2.       The suits worn by the three individuals in the forefront, along with their body postures and facial expressions, could tell a story:

a.       A tan suit, relaxed posture, and big smile for the African American. Again, I believe this is supposed to reflect the actual President of the company. And yet, his shoulders tilt slightly toward the white male.

b.       An off-white suit, slightly sideways, and a more subdued but genuine(?) smile for the older white male.

c.       A black suit, standing sideways facing the two men (and at a slight lean into the shot) for the woman, who may be the “blend” (ethnically and professionally) between the two men. Though black is normally considered a power color, it’s a huge contrast between the leaders in the picture, who are wearing lighter colors.

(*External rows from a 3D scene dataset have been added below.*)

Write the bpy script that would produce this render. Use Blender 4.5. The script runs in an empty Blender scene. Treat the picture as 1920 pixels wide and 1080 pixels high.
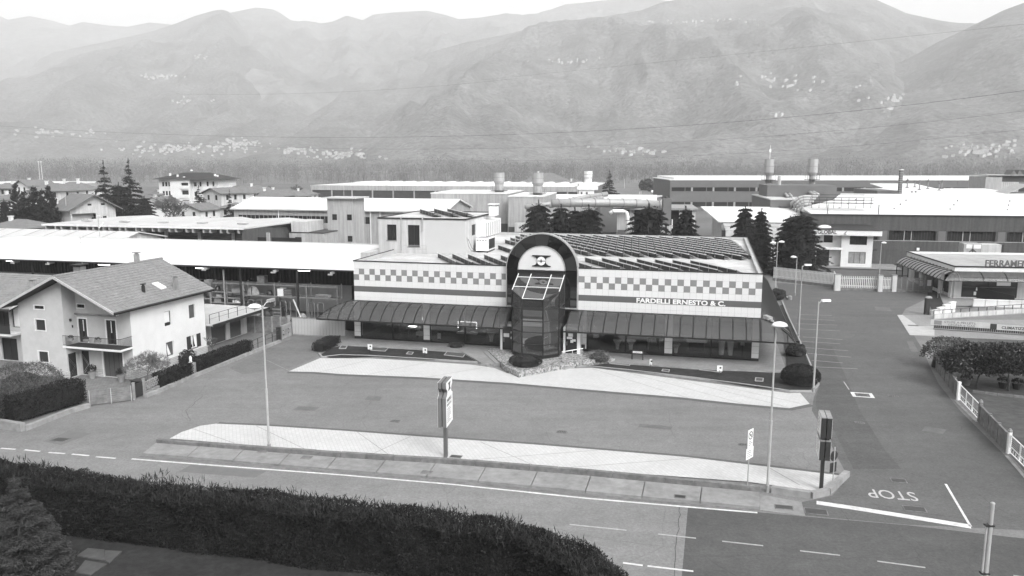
import bpy, math, random
import numpy as np
from mathutils import Vector, Matrix
R = math.radians
random.seed(7); RNG = np.random.default_rng(11)
SC = bpy.context.scene
COL = SC.collection

# ------------------------------------------------------------------ camera, world, sun, exposure
CAM_H = 17.0; FPX = 1500.0; HOR = 303.0
PITCH = math.atan((540 - HOR) / FPX)
cam = bpy.data.cameras.new('camera'); camo = bpy.data.objects.new('camera', cam); COL.objects.link(camo)
camo.location = (0, 0, CAM_H); camo.rotation_euler = (math.pi/2 - PITCH, 0, 0)
cam.sensor_width = 36; cam.lens = FPX/1920*36; cam.clip_start = .5; cam.clip_end = 40000
SC.camera = camo
SUN_EL, SUN_AZ = 38.0, 148.0          # azimuth clockwise from +Y
w = bpy.data.worlds.new('World'); SC.world = w; w.use_nodes = True
nt = w.node_tree; nt.nodes.clear()
sky = nt.nodes.new('ShaderNodeTexSky'); sky.sky_type = 'NISHITA'; sky.sun_disc = False
sky.sun_elevation = R(SUN_EL); sky.sun_rotation = R(SUN_AZ); sky.air_density = 1.0; sky.dust_density = 5.0; sky.ozone_density = 1
bw = nt.nodes.new('ShaderNodeRGBToBW'); bg = nt.nodes.new('ShaderNodeBackground'); wo = nt.nodes.new('ShaderNodeOutputWorld')
nt.links.new(sky.outputs[0], bw.inputs[0]); nt.links.new(bw.outputs[0], bg.inputs[0]); nt.links.new(bg.outputs[0], wo.inputs[0])
bg.inputs[1].default_value = 0.15
sl = bpy.data.lights.new('sun', 'SUN'); sl.energy = 1.5; sl.angle = R(32); sl.color = (1, 1, 1)
so = bpy.data.objects.new('sun', sl); COL.objects.link(so)
d = Vector((math.sin(R(SUN_AZ))*math.cos(R(SUN_EL)), math.cos(R(SUN_AZ))*math.cos(R(SUN_EL)), math.sin(R(SUN_EL))))
so.rotation_euler = d.to_track_quat('Z', 'Y').to_euler(); so.location = (0, 0, 60)
SC.view_settings.view_transform = 'Standard'; SC.view_settings.look = 'None'; SC.view_settings.gamma = 1
SC.view_settings.exposure = 1.42
HAZE_DENSITY = 2.35e-4
SC.cycles.volume_step_rate = 4; SC.cycles.volume_bounces = 1; SC.cycles.max_bounces = 8; SC.cycles.transparent_max_bounces = 16
SC.cycles.use_denoising = True

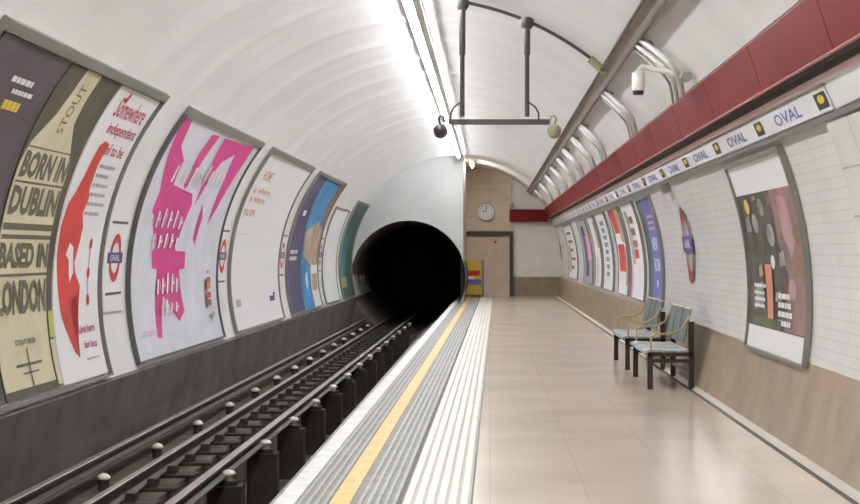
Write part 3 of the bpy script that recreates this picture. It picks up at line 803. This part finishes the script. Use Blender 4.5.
# small white camera on the edge of the buff wall
t=thing('wall_camera',(.68,END-.2,3.1),'small white camera at the edge of the buff end wall','camera')
mb=MB(); mb.tube([(.60,END-.30,3.22),(.72,END-.45,3.10)],.05,M['cctv_white'],10); mb.build('body',parent=t)
mb=MB(); mb.tube([(.56,END-.12,3.36),(.60,END-.30,3.24)],.03,M['cctv_white'],8); mb.build('arm',parent=t)
# colourful poster stand at the door
t=thing('notice_board',(-.52,END-.3,0.0),'small yellow red and blue notice board standing at the end door','notice board')
mb=MB(); mb.box(-.82,-.30,END-.34,END-.26,.06,1.20,M['ink_yellow']); mb.build('board',parent=t)
mb=MB(); mb.box(-.78,-.34,END-.352,END-.341,.70,.88,M['ink_red']); mb.box(-.82,-.30,END-.352,END-.341,.40,.58,M['ink_blue']); mb.box(-.80,-.55,END-.352,END-.341,.6,.68,M['ink_white']); mb.build('print',parent=t)
mb=MB(); mb.box(-.80,-.76,END-.40,END-.20,0,.06,M['dark_frame']); mb.box(-.36,-.32,END-.40,END-.20,0,.06,M['dark_frame']); mb.build('foot',parent=t)
# pale patch on a small box in tunnel mouth
mb=MB(); bx=TC[0]-TR+.27; mb.box(bx-.12,bx-.02,FAR+2,FAR+2.2,.62,.78,M['tunnel_pipe']); mb.build('signal_box',label='small dim box on the wall inside tunnel mouth',cat='box')

# ---------------------------------------------------------------- benches
def bench(y0,L,label):
    t=thing('platform_bench',(1.97,y0+L/2,0),label,'bench','benches against the platform wall')
    st=M['bench_steel']; xf,xb=1.75,2.20
    for yy in (y0+.03,y0+L-.03):
        mb=MB(); mb.box(xf-.03,xf+.03,yy-.03,yy+.03,.0,.40,st); mb.build('leg',parent=t,bevel=.004)
        mb=MB(); 
        mb.box(xb-.03,xb+.03,yy-.03,yy+.03,0,.74,st); mb.build('leg',parent=t,bevel=.004)
        mb=MB(); mb.box(xf,xb,yy-.02,yy+.02,.29,.33,st); mb.box(xf,xb,yy-.02,yy+.02,.36,.40,st); mb.build('stretcher',parent=t)
    mb=MB(); mb.box(xf-.025,xf+.025,y0,y0+L,.355,.40,st); mb.box(xb-.025,xb+.025,y0,y0+L,.355,.40,st); mb.box(xb-.02,xb+.02,y0,y0+L,.15,.18,st); mb.build('seat_rail',parent=t)
    n=3; w=L/n
    for k in range(n):
        a=y0+k*w+.03; b=a+w-.06
        mb=MB(); prof=[(xf-.06,.385),(xf-.055,.415),(xf-.01,.432),(xf+.15,.425),(xf+.33,.418),(xb-.03,.43),(xb-.03,.405),(xf+.15,.402),(xf-.01,.408)]
        mb.prism_y(prof,a,b,M['seat_steel']); mb.build('seat',parent=t)
        mb=MB(); prof=[(xb-.07,.50),(xb-.055,.50),(xb-.015,.68),(xb+.025,.86),(xb+.005,.865),(xb-.035,.68)]
        prof=[(x-.02,z) for x,z in prof]
        mb.prism_y(prof,a,b,M['back_mesh']); 
        bk=mb.build('backrest',parent=t)
        mb=MB(); mb.tube([(xb-.0,a,.87),(xb-.0,b,.87)],.016,M['bench_yellow'],6) 
        mb.build('top_rail',parent=bk)
    for yy in (y0+.02,y0+L-.02):
        mb=MB(); mb.tube([(xb-.02,yy,.80),(xb-.10,yy,.66),(xb-.2,yy,.61),(xf+.06,yy,.60),(xf+.01,yy,.57),(xf+.01,yy,.43)],.012,M['bench_yellow'],8); mb.build('armrest',parent=t)
    return t
bench(17.9,1.85,'nearer dark framed bench with grey mesh seats and yellow armrests')
bench(20.85,1.95,'farther dark framed bench with grey mesh seats, behind the nearer bench')

# ---------------------------------------------------------------- light, world, camera
w=bpy.data.worlds.new('World'); bpy.context.scene.world=w; w.use_nodes=True
w.node_tree.nodes['Background'].inputs[0].default_value=(.02,.02,.02,1); w.node_tree.nodes['Background'].inputs[1].default_value=1
sc=bpy.context.scene
cam=bpy.data.cameras.new('camera'); co=bpy.data.objects.new('camera',cam); col.objects.link(co); sc.camera=co
co.location=(0,0,1.5); co.rotation_euler=(math.pi/2,0,0)
cam.sensor_width=36; cam.lens=1640/860*36; cam.shift_x=-60/860.0; cam.clip_end=200; cam.clip_start=.05
sc.view_settings.view_transform='Standard'; sc.view_settings.look='None'; sc.view_settings.exposure=1.55; sc.view_settings.gamma=1
sc.cycles.use_denoising=True
sc.cycles.max_bounces=10; sc.cycles.diffuse_bounces=6; sc.cycles.glossy_bounces=4
sc.cycles.sample_clamp_indirect=6
sc.cycles.use_light_tree=True
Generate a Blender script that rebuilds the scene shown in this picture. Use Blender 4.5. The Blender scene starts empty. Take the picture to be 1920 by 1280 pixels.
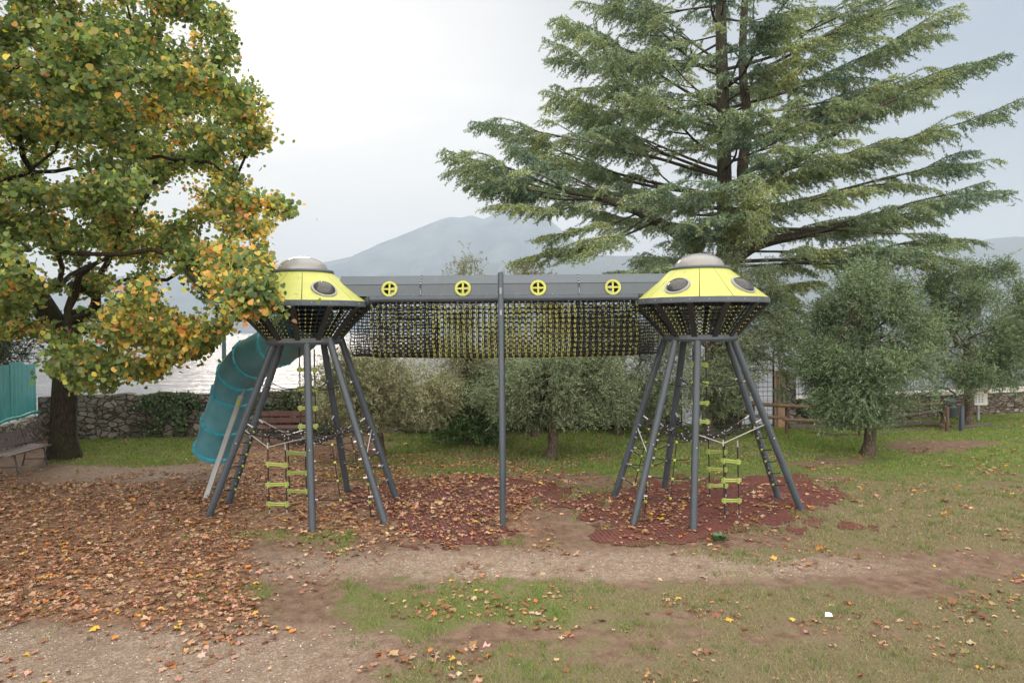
import bpy, math, random
import numpy as np
from mathutils import Vector, Matrix
R = math.radians
rng = np.random.default_rng(7)
random.seed(7)
scene = bpy.context.scene
COL = scene.collection

# ------------------------------------------------------------------ camera
F = 1320.0                      # focal length in pixels of the 1920 px wide photograph
CAMZ = 3.0
cam_d = bpy.data.cameras.new('camera'); cam = bpy.data.objects.new('camera', cam_d); COL.objects.link(cam)
cam_d.sensor_width = 36.0; cam_d.lens = 36.0*F/1920.0
cam_d.clip_start = 0.1; cam_d.clip_end = 40000
CM = Matrix.Rotation(R(90-0.91), 3, 'X') @ Matrix.Rotation(R(-0.5), 3, 'Z')
cam.matrix_world = Matrix.Translation((0, 0, CAMZ)) @ CM.to_4x4()
scene.camera = cam
CMn = np.array(CM)

# ------------------------------------------------------------------ world, sun, exposure
SUN_EL, SUN_AZ = 26.0, -20.0    # azimuth from +Y (view direction), negative = left
w = bpy.data.worlds.new("World"); scene.world = w; w.use_nodes = True
nt = w.node_tree; nt.nodes.clear()
def N(nt, typ, **kw):
    n = nt.nodes.new(typ)
    for k, v in kw.items(): setattr(n, k, v)
    return n
def L(nt, a, b): nt.links.new(a, b)
wo = N(nt, 'ShaderNodeOutputWorld'); bg = N(nt, 'ShaderNodeBackground')
sky = N(nt, 'ShaderNodeTexSky', sky_type='NISHITA'); sky.sun_disc = False
sky.sun_elevation = R(SUN_EL); sky.sun_rotation = R(SUN_AZ); sky.air_density = 1.2; sky.dust_density = 2.0
tc = N(nt, 'ShaderNodeTexCoord')
def wmath(op, a, b=None, clamp=False):
    n = N(nt, 'ShaderNodeMath', operation=op); n.use_clamp = clamp
    for i, v in enumerate((a, b)):
        if v is None: continue
        if isinstance(v, (int, float)): n.inputs[i].default_value = v
        else: L(nt, v, n.inputs[i])
    return n.outputs[0]
def wdot(vec):
    n = N(nt, 'ShaderNodeVectorMath', operation='DOT_PRODUCT'); L(nt, tc.outputs['Generated'], n.inputs[0])
    v = Vector(vec).normalized(); n.inputs[1].default_value = v; return n.outputs['Value']
def wmix(f, a, b, mode='MIX'):
    n = N(nt, 'ShaderNodeMix', data_type='RGBA', blend_type=mode)
    if isinstance(f, (int, float)): n.inputs[0].default_value = f
    else: L(nt, f, n.inputs[0])
    for i, v in ((6, a), (7, b)):
        if isinstance(v, tuple): n.inputs[i].default_value = (*v, 1)
        else: L(nt, v, n.inputs[i])
    return n.outputs[2]
def wramp(v, lo, hi):
    n = N(nt, 'ShaderNodeMapRange', interpolation_type='SMOOTHSTEP'); L(nt, v, n.inputs[0])
    n.inputs[1].default_value = lo; n.inputs[2].default_value = hi; return n.outputs[0]
mp = N(nt, 'ShaderNodeMapping'); L(nt, tc.outputs['Generated'], mp.inputs[0])
mp.inputs['Scale'].default_value = (1.3, 1.0, 5.5); mp.inputs['Rotation'].default_value = (0, R(12), 0)
nz = N(nt, 'ShaderNodeTexNoise'); L(nt, mp.outputs[0], nz.inputs[0])
nz.inputs['Scale'].default_value = 2.2; nz.inputs['Detail'].default_value = 7; nz.inputs['Roughness'].default_value = 0.5
nz.inputs['Distortion'].default_value = 0.35
skys = wmix(1.0, sky.outputs[0], (0.105, 0.105, 0.105), 'MULTIPLY')
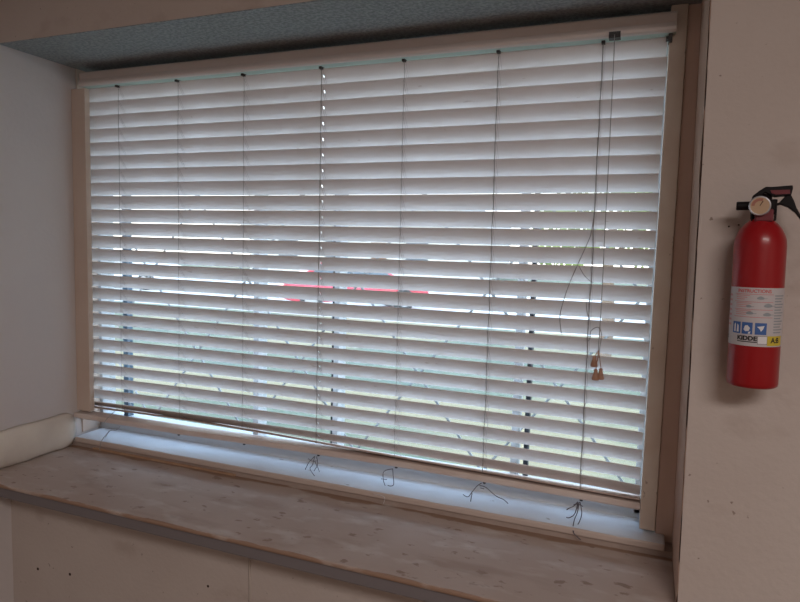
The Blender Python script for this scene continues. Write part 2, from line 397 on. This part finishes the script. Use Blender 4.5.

d.      The other three employees in the background are out of focus, and feel like fillers to round out the crew. The white male in the middle is wearing a tan suit, as though he’s another odd blend of the two men in front. The younger woman on the right and the older man on the far left would be, in Web 2.0 parlance, photo-bombers. In reference to the colors of the suits, the younger woman has no business presence at all; all a viewer sees is her plain white business shirt.

 

These are the larger concepts that struck me after I had the chance to look back at this photo. While I was building the volumes, however, the forest took over the trees. And it’s only afterward I realized this may be the norm; the underlying visual rhetoric isn’t a conscious thought so much as “happy team that wants to earn your business.”

The second slide are various graphics throughout a section that talks about the management principles and how the management will operate to complete the work. Again, in the middle of the process, the graphics didn’t ring false to me, but I wasn’t consciously aware of them nor was I the writer inserting the graphics.
Now, here's a white anonymous (headless) male, wearing black-and-black (power suit!), with his finger on the pulse of the world:



Now, a (probably) Asian woman in what looks like stereotypical lab attire, including the requisite stark hair style and black horn-rim glass frames, managing the times, dates, and figures (the math) of project management. And she's blurry...
 
 
 
A list of "business core values" (ethical, trusted, honest, friendly...) that are empathic (pathos) in nature, accompanied by team photos of two women and an African American male. According to the website Empower Yourself With Color Psychology.com, “Blue is the color of trust and peace.” The employees here are dressed in more casual attire than their counterparts in the first graphic, in either off-white or colors of grey and blue. I admit that, to me, the male presence seems odd in these pictures. And I think it may be the preconditioning of “woman as nurturer” that makes a male in the picture seem out of place.
 

I'm not saying that the overall solicitation contained a large amount of these graphics, but these are very indicative of the "people" graphics I've seen in the short amount of time I've been in this current job. And again, I want to reiterate that I didn't consciously absorb the visual rhetoric while I worked on the project - it was only after that some of the above concepts struck me, as I glanced back after the fact. I would be curious to know how the prime solicitor's writers chose these graphics - if there was a conscious decision, rhetorically, or merely "this one looks better/makes a better (non-rhetorical anlysis) statement."